Policja
Blisko, ale wciąż za mało. Terenówki dla policji niepewne po raz czwarty
Wiele wskazuje na to, że także i tym razem przetarg na nieoznakowane samochody osobowo-terenowe dla policji nie zakończy się sukcesem. W postępowaniu – ogłoszonym już po raz czwarty – pojawiły się wprawdzie dwie oferty, jednak obie przekraczają policyjny budżet, który od pierwszego ogłoszenia o zamówieniu pozostaje niezmienny. Czy przetarg na zakup samochodów uda się w końcu doprowadzić do szczęśliwego finału?
Komenda Wojewódzka Policji w Rzeszowie już czwarty raz próbuje kupić nieoznakowane samochody osobowo-terenowe. Poprzednie podejścia zakończyły się fiaskiem, ponieważ albo oferty były zbyt drogie, albo w ogóle żadna z firm nie była zainteresowana realizacją dostaw. Formacja poinformowała właśnie o otwarciu ofert w czwartym z kolei przetargu (ogłoszonym 5 listopada) i choć tym razem dwa podmioty złożyły swoje propozycje, obie przekraczają budżet wynoszący niezmienne 3,6 mln złotych brutto. Warto dodać, że termin otwarcia ofert przesuwano dwukrotnie. Najpierw z 20 listopada na 27 listopada, by ostatecznie ustalić datę otwarcia ofert na 1 grudnia.
W trwającym przetargu, noszącym nazwę "dostawa 17 sztuk samochodów osobowo-terenowych nieoznakowanych dla jednostek terenowych Komendy Głównej Policji plus 17 szt. w opcji", droższa oferta pochodzi od firmy ASO MR. Radomska spółka wyceniła dostawę 17 pojazdów na 3 744 216 złotych brutto. Tańsza propozycja została złożona przez spółkę TOYOTA JA-NO-WA z Zabrza, która realizację zamówienia wyceniła na 3 607 383 złotych brutto. Obie firmy to dystrybutorzy marki Toyota, a więc można się spodziewać, że zaoferowane zostały takie same modele samochodów (obie oferty zakładają dostawę aut z dokładnie takim samym współczynnikiem masy pojazdu gotowego do maksymalnej mocy netto silnika oraz identyczną pojemnością silnika). Najprawdopodobniej obie firmy do przetargu wystartowały z samochodami Toyota Land Cruiser.

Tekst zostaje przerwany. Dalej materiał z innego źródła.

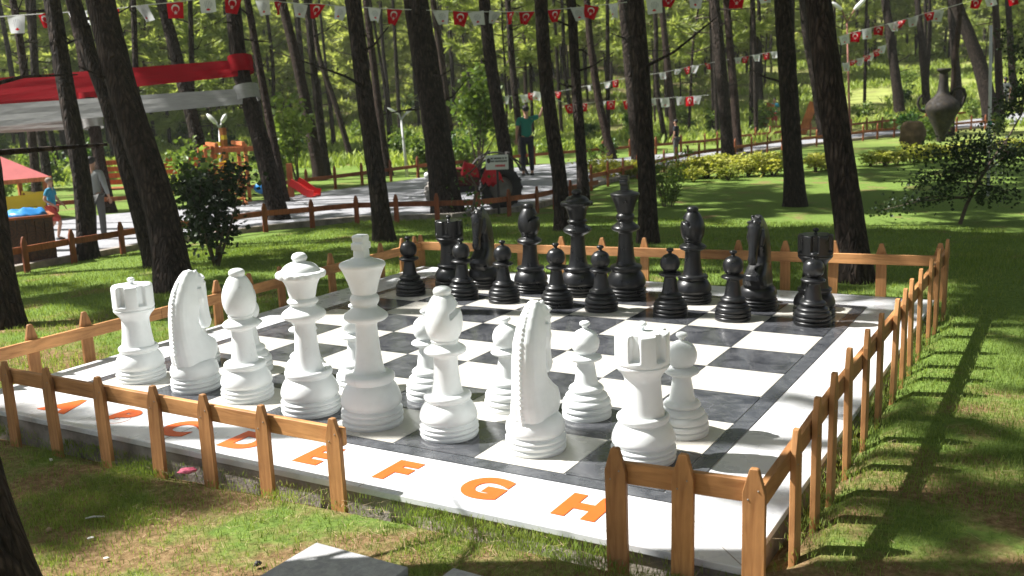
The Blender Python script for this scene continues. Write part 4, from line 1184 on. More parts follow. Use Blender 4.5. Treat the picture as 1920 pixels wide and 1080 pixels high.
# soil bed under the hedge
UG = 'green undergrowth shrubs between the pines behind the path'
proto_u = [shrub(Vector((0, 0, 0)), 1.5, 1.35, 520, .16, 'light green undergrowth shrub between the pines behind the path', 'shrub', ('leaf_bright', 'leaf_bright', 'leaf')[i], 40 + i, 'undergrowth_shrub', 6, UG, clump=6, low=.2) for i in range(3)]
us = []
tries = 0
while len(us) < 75 and tries < 4000:
    tries += 1
    u = fr.uniform(-100, 2000); D = 21 + 36 * fr.random()
    q = CP + ray(u, 200) / np.linalg.norm(ray(u, 200)[:2]) * D; x, y = float(q[0]), float(q[1])
    if on_path(x, y) or (x > -4.5 and y < 26 and D < 30) or (D < 30 and u > 1150): continue
    us.append((x, y))
for i, (x, y) in enumerate(us):
    o = proto_u[i] if i < 3 else copy_tree(proto_u[i % 3])
    o.location = (x, y, gz(x, y)); o.rotation_euler = (0, 0, i * 1.7); s = fr.uniform(.35, .85); o.scale = (s, s, s * fr.uniform(.7, 1.3))
b = hit(862, 372); shrub(b + Vector((-2.2, 4.2, 0)), 1.3, 2.6, 900, .14, 'bright leafy young tree right of the thickest dark trunk', 'tree', 'leaf_bright', 61, 'young_tree', 6, low=.55)
b = hit(560, 352); shrub(b, 1.0, 1.9, 700, .12, 'yellow-green young tree by the orange playground post', 'tree', 'leaf_bright', 62, 'young_tree', 5, low=.45)
# bare little sapling in front of the tractor
t = thing('bare_sapling', 'thin bare sapling between the thickest trunk and the black knight', 'sapling', hit(905, 440)); B = Vector(t.location); D = depth(B)
m = MB(); P = [at(u, v, D) - B for u, v in ((905, 440), (886, 400), (893, 350), (880, 325), (905, 300), (930, 250))]
m.tube(P, [.022, .018, .014, .011, .008, .004], 6)
for a, bb in (((893, 350), (860, 325)), ((880, 325), (860, 335)), ((905, 300), (892, 260)), ((886, 400), (868, 368)), ((890, 370), (915, 345))): m.tube([at(*a, D) - B, at(*bb, D) - B], [.008, .003], 4)
m.build('stem', M['twig'], t)
rr = random.Random(4); ps = [(at(rr.uniform(855, 900), rr.uniform(320, 430), D) - B) + Vector((rr.uniform(-.15, .15), rr.uniform(-.15, .15), 0)) for _ in range(90)]
V, F = leaf_cloud(ps, [rand_dir(rr, 0) for _ in ps], .05, rr); big_mesh('foliage', V, F, M['leaf'], t)

# staked sapling on the right
sb = hit(1800, 420); D = depth(sb)
t = thing('staked_sapling', 'leafy green sapling, shade painted into its leaves, with a leaning stem on the right lawn', 'sapling', sb); B = sb
m = MB()
def px_path(lst, dz=0.0): return [at(u, v, D + dz * k) - B for k, (u, v) in enumerate(lst)]
m.tube([Vector((0, 0, -.1))] + px_path([(1800, 420), (1812, 385), (1832, 345), (1860, 300), (1888, 262), (1915, 215), (1945, 150)], .02), [.028, .026, .024, .02, .017, .012, .009, .005], 8)
brs = []
rr = random.Random(77)
targets = [(1690, 380), (1700, 345), (1730, 330), (1720, 290), (1760, 280), (1780, 320), (1800, 265), (1840, 250), (1870, 235), (1900, 290), (1930, 310), (1880, 340), (1850, 370), (1900, 370), (1940, 260), (1760, 350), (1880, 200), (1905, 170), (1650, 395), (1930, 60), (1890, 60)]
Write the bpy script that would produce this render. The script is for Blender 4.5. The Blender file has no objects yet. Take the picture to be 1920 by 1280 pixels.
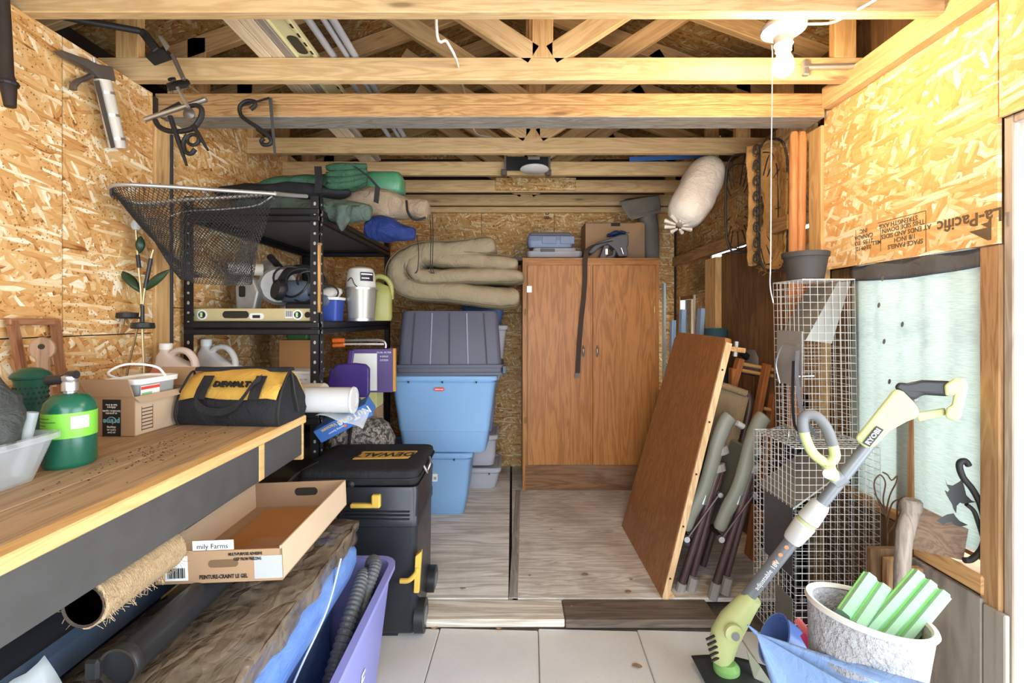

Policja złożone oferty oceni biorąc pod uwagę cenę (60 proc.), współczynnik masy pojazdu gotowego do jazdy do maksymalnej mocy netto silnika (10 proc.), pojemność silnika (10 proc,), wyposażenie w pełnowymiarowe koło zapasowe (10 proc.), możliwość regulacji kolumny w dwóch płaszczyznach (5 proc.) oraz wyposażenie w fabryczny autoalarm (5 proc.). Samochody powinny trafić na wyposażenie formacji nie później niż do 15 kwietnia 2021 roku, choć pierwotnie mowa była o 30 maja (termin zmieniono jeszcze przed otwarciem ofert).
Przypomnijmy, auta jakich szuka policja muszą charakteryzować się rozstawem osi nie mniejszym niż 2750 mm. Auto ma mieć długość nie mniejszą niż 4750 mm, przy wysokości nie mniejszej niż 1740 mm i nie większej niż 2200 mm. Pojemność skokową określono na nie mniej niż 2750 cm3, a maksymalna moc netto silnika ma być nie mniejsza niż 125 kW (170 KM). Pojazdy muszą osiągać prędkość maksymalną nie mniejszą niż 170 km/h. W terenówkach ma być zastosowana automatyczna skrzynia biegów oraz elektroniczny system stabilizacji toru jazdy, a także napęd na cztery koła.
Czy policja kupi terenówki? Choć propozycja złożona przez firmę z Zabrza "mija" się z policyjnym budżetem o niewiele ponad 7 tys. złotych, to jednak obie oferty go przekraczają. Wiele wskazuje więc na to, że kolejne podejście do zakupu terenówek może okazać się nieudane. Czy jeśli ta próba nie zakończy się sukcesem policja zdecyduje się na zakup pojazdów w ramach innej procedury? Być może wyjściem z tej sytuacji byłoby skorzystanie z prawa zakupu "z wolnej ręki". Jedno jest jednak pewne, jeśli policja chce kupić terenówki musi znaleźć na nie więcej pieniędzy lub nieco obniżyć wymagania, chociażby te dotyczące liczby pojazdów.